Managing the Property and Tracking Performance
After the property is purchased, the work doesn’t stop. Management is a big part of your joint venture’s success.
If you’re renting the property, decide who will handle tenant screening, repairs, rent collection, and day-to-day issues. Some JVs hire a property manager and split the cost. Others rotate responsibilities among partners.
Regular communication is key. Have monthly or quarterly check-ins to discuss:
- Rental income
- Operating expenses
- Any upcoming repairs or improvements
- Tax planning and distributions
Many successful JV teams use spreadsheets or software to track property performance and ensure transparency among all partners.
Growing the JV Over Time
Once your joint venture has completed its first successful deal, you may decide to grow. You can reinvest profits into a second or third property — again using MLS to identify the next opportunity.

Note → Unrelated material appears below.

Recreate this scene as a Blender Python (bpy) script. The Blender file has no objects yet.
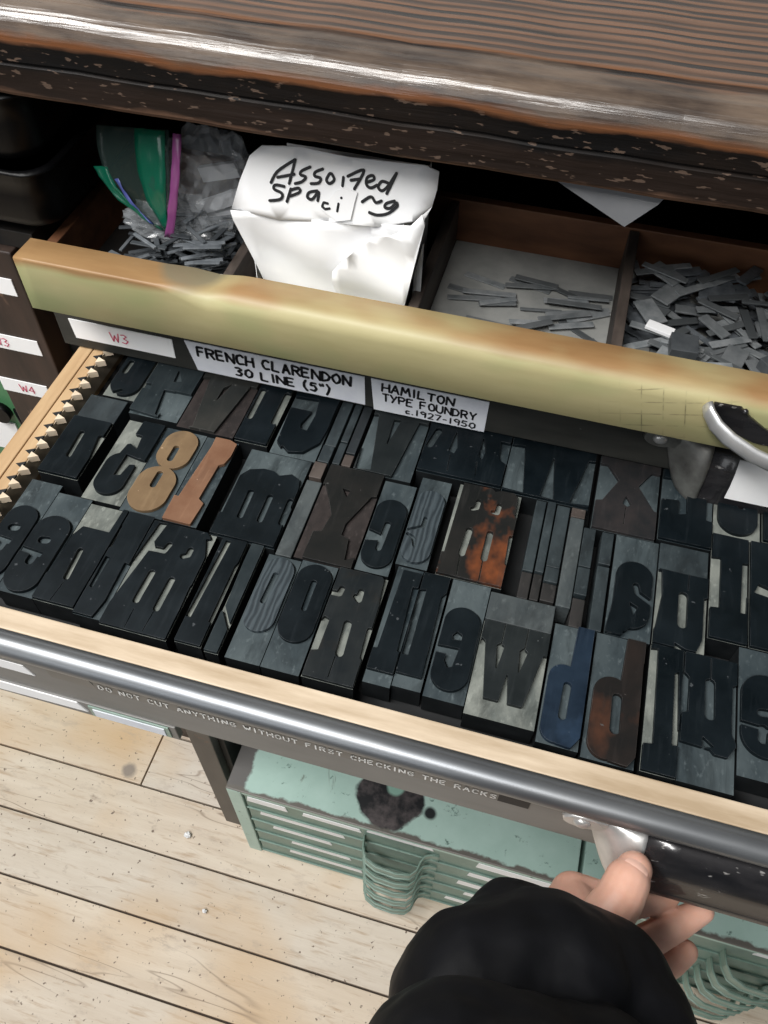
import bpy, bmesh, math, random
import numpy as np
from mathutils import Vector, Matrix, noise
from mathutils.geometry import delaunay_2d_cdt
random.seed(7)
rng = random.Random(11)
COL = bpy.context.scene.collection
S = 0.67            # layout units -> metres
ZF = -1.31          # floor level in layout units
def T(p): return Vector((p[0]*S, p[1]*S, (p[2]-ZF)*S))

# ------------------------------------------------------------------ materials
def nodes(name):
    m = bpy.data.materials.new(name); m.use_nodes = True
    nt = m.node_tree; nt.nodes.clear()
    out = nt.nodes.new('ShaderNodeOutputMaterial'); b = nt.nodes.new('ShaderNodeBsdfPrincipled')
    nt.links.new(b.outputs[0], out.inputs[0])
    return m, nt, b
def N(nt, t, **k):
    n = nt.nodes.new(t)
    for a, v in k.items(): setattr(n, a, v)
    return n
def setin(nt, n, i, v):
    if hasattr(v, 'is_output') or isinstance(v, bpy.types.NodeSocket): nt.links.new(v, n.inputs[i])
    else: n.inputs[i].default_value = v
def math_(nt, op, a, b=None, clamp=False):
    n = N(nt, 'ShaderNodeMath', operation=op); n.use_clamp = clamp
    setin(nt, n, 0, a)
    if b is not None: setin(nt, n, 1, b)
    return n.outputs[0]
def mixc(nt, f, a, b):
    n = N(nt, 'ShaderNodeMix', data_type='RGBA')
    setin(nt, n, 0, f)
    n.inputs[6].default_value = (*a, 1) if isinstance(a, tuple) else (0, 0, 0, 1)
    n.inputs[7].default_value = (*b, 1) if isinstance(b, tuple) else (0, 0, 0, 1)
    if not isinstance(a, tuple): nt.links.new(a, n.inputs[6])
    if not isinstance(b, tuple): nt.links.new(b, n.inputs[7])
    return n.outputs[2]
def coords(nt, scale=(1, 1, 1), rand=True):
    tc = N(nt, 'ShaderNodeTexCoord'); v = tc.outputs['Object']
    if rand:
        oi = N(nt, 'ShaderNodeObjectInfo')
        ad = N(nt, 'ShaderNodeVectorMath', operation='ADD'); nt.links.new(v, ad.inputs[0])
        mu = math_(nt, 'MULTIPLY', oi.outputs['Random'], 7.3)
        nt.links.new(mu, ad.inputs[1]); v = ad.outputs[0]
    mp = N(nt, 'ShaderNodeMapping'); nt.links.new(v, mp.inputs[0]); mp.inputs[3].default_value = scale
    return mp.outputs[0]
def noise_(nt, vec, scale, detail=4, rough=.6, dist=0):
    n = N(nt, 'ShaderNodeTexNoise'); nt.links.new(vec, n.inputs['Vector'])
    n.inputs['Scale'].default_value = scale; n.inputs['Detail'].default_value = detail
    n.inputs['Roughness'].default_value = rough; n.inputs['Distortion'].default_value = dist
    return n.outputs[0]
def ramp(nt, f, lo, hi):
    n = N(nt, 'ShaderNodeMapRange'); nt.links.new(f, n.inputs[0])
    n.inputs[1].default_value = lo; n.inputs[2].default_value = hi
    return n.outputs[0]
def bump(nt, b, h, strength=.3, dist=.001, bev=0.0):
    n = N(nt, 'ShaderNodeBump'); nt.links.new(h, n.inputs['Height'])
    n.inputs['Strength'].default_value = strength; n.inputs['Distance'].default_value = dist
    if bev:
        bv = N(nt, 'ShaderNodeBevel', samples=4); bv.inputs[0].default_value = bev
        nt.links.new(bv.outputs[0], n.inputs['Normal'])
    nt.links.new(n.outputs[0], b.inputs['Normal'])
def mat(name, c1, c2, vs=(1, 1, 1), scale=60, detail=5, lo=.35, hi=.65, rough=.5, metal=0.0, bmp=.25, spec=.5,
        speck=None, bev=0.0, rand=True, coat=0.0, rvar=.1, bd=.0006):
    m, nt, b = nodes(name)
    v = coords(nt, vs, rand); f = noise_(nt, v, scale, detail)
    col = mixc(nt, ramp(nt, f, lo, hi), c1, c2)
    if speck:
        sc, thr, sv, wid = speck
        v2 = coords(nt, (1, 1, 1), rand) if sv is None else coords(nt, sv, rand)
        g = noise_(nt, v2, wid, 3)
        col = mixc(nt, ramp(nt, g, thr, thr+.06), col, sc)
    if name.endswith('lead_strip'):
        oi = N(nt, 'ShaderNodeObjectInfo')
        col = mixc(nt, ramp(nt, oi.outputs['Random'], .15, 1.0), col, tuple(c*.38 for c in c1))
    if name.startswith('type_shoulder') or name.startswith('spacer_'):
        sm = noise_(nt, coords(nt, (1, .35, 1)), 42, 5, .7, .6)
        col = mixc(nt, math_(nt, 'MULTIPLY', ramp(nt, sm, .50, .72), .8), col, tuple(c*.35 for c in c1))
        ft = noise_(nt, coords(nt, (1, .5, 1)), 300, 3)
        col = mixc(nt, math_(nt, 'MULTIPLY', ramp(nt, ft, .58, .76), .5), col, tuple(min(1, c*1.5+.02) for c in c2))
    nt.links.new(col, b.inputs['Base Color'])
    b.inputs['Metallic'].default_value = metal
    b.inputs['Specular IOR Level'].default_value = spec
    b.inputs['Coat Weight'].default_value = coat
    r = math_(nt, 'MULTIPLY_ADD', f, rvar); nt.nodes[-1].inputs[2].default_value = rough-rvar/2
    nt.links.new(r, b.inputs['Roughness'])
    if bmp: bump(nt, b, f, bmp, bd, bev)
    return m
def flat(name, c, rough=.6, metal=0.0, spec=.5, coat=0):
    m, nt, b = nodes(name)
    b.inputs['Base Color'].default_value = (*c, 1); b.inputs['Roughness'].default_value = rough
    b.inputs['Metallic'].default_value = metal; b.inputs['Specular IOR Level'].default_value = spec
    b.inputs['Coat Weight'].default_value = coat
    return m

M = {}
# ink-stained printing faces, one material per stain
def face_mat(n, c1, c2, c3=None, thr=.55, rough=.42, sc=35):
    m, nt, b = nodes('type_face_'+n)
    v = coords(nt, (1, 1, 1)); f = noise_(nt, v, sc, 5)
    col = mixc(nt, ramp(nt, f, .35, .7), c1, c2)
    v2 = coords(nt, (1, .25, 1)); fine = noise_(nt, v2, 420, 3)
    if c3:
        g = noise_(nt, coords(nt, (1, .7, 1)), 28, 4)
        col = mixc(nt, ramp(nt, g, thr, thr+.16), col, c3)
    streak = noise_(nt, coords(nt, (1, .10, 1)), 260, 4)
    dust = tuple(min(1, c*1.4+.010) for c in c2)
    col = mixc(nt, math_(nt, 'MULTIPLY', ramp(nt, streak, .55, .85), .55), col, dust)
    scr = noise_(nt, coords(nt, (1, 1, 1)), 190, 2)
    col = mixc(nt, ramp(nt, scr, .715, .75), col, tuple(min(1, c*1.6+.045) for c in c2))
    bv = N(nt, 'ShaderNodeBevel', samples=4); bv.inputs[0].default_value = .0007
    ge = N(nt, 'ShaderNodeNewGeometry'); dt = N(nt, 'ShaderNodeVectorMath', operation='DOT_PRODUCT')
    nt.links.new(bv.outputs[0], dt.inputs[0]); nt.links.new(ge.outputs['True Normal'], dt.inputs[1])
    edge = math_(nt, 'MULTIPLY', ramp(nt, dt.outputs['Value'], .97, .80), ramp(nt, noise_(nt, coords(nt, (1, 1, 1)), 60, 3), .42, .62))
    col = mixc(nt, edge, col, tuple(min(1, c*1.6+.055) for c in c2))
    nt.links.new(col, b.inputs['Base Color'])
    r = math_(nt, 'MULTIPLY_ADD', f, .25); nt.nodes[-1].inputs[2].default_value = rough-.1
    nt.links.new(r, b.inputs['Roughness'])
    b.inputs['Specular IOR Level'].default_value = .20
    bump(nt, b, fine, .15, .0003, .0004)
    return m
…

As your partnership gains experience, you’ll become more efficient. You’ll spot deals faster, negotiate better, and perhaps even attract new partners or investors. Over time, you can scale your investments and build a strong, income-generating portfolio.
Many large property development firms started as simple joint ventures between friends or family members who pooled their resources and trusted each other.
Conclusion
Creating a joint venture with other investors is one of the smartest ways to enter or expand in the real estate market — especially for those with limited capital or experience. By using MLS data, your partnership becomes even more powerful, giving you access to accurate, timely information that helps you make confident, informed decisions.
For Arab investors — whether local or abroad — joint ventures offer the chance to combine strengths, share the load, and benefit together. With the right structure, trusted partners, and clear goals, you can build wealth through real estate while reducing the risks that come with going solo.
Start by building a strong team, define your shared vision, use MLS to find quality deals — and watch your portfolio grow, one smart investment at a time.